11/17/1998  -  Alexandria, VA

It's time for lawyers to lead the effort to eliminate the prevailing "command and control" mentality in condominium, cooperative and homeowner associations, noted Atlanta attorney Wayne S. Hyatt told attendees at the Community Associations Institute 45th National Conference in Arlington, Va. Calling for a halt to "business as usual" in the nation's 205,000 community associations, Hyatt said attorneys must work toward a new model for governance that puts the "community" back in community associations.

"We must move from a legalistic concentration on managing people and property to building and sustaining community using new systems that empower rather than impose," Hyatt said. "The costs of conflict, apathy and litigation are far too high."

Hyatt's solutions for refocusing community association governance include:

  • Provisions in governing documents to permit adoption, modification or abrogation of rules through a community legislative process;
  • Standards of conduct, maintenance and design that establish ranges of expected activity without being overly restrictive or disruptive of individual choice;
  • A "bill of rights" for owners guaranteeing a hearing and appeals process;
  • Creation of a youth board and community council led by a community extension agent or ombudsman to build community spirit;
  • Flexibility to provide additional services, such as social services, learning centers and maintenance as the need arises;
  • Encouragement of renter involvement in association governance;
  • Establishment of non-profit foundations and trusts for charitable activities, community outreach, environmental preservation and education; and
  • Education and training for homeowners and board members.

Hyatt is a partner in the law firm of Hyatt & Stubblefield, Atlanta.
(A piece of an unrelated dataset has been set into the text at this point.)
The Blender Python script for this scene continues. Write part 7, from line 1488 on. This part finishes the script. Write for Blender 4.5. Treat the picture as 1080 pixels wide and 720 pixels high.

His previous works include Condominium and Homeowner Association Practice: Community Association Law and "Common Interest Communities: Evolution and Reinvention," published in the John Marshall Law Review.

The Community Associations Institute is a nonprofit association created in 1973 to educate and represent the nation's 205,000 community associations—condominium associations, homeowner associations and cooperatives. CAI members include homeowners, associations and related professionals and service providers.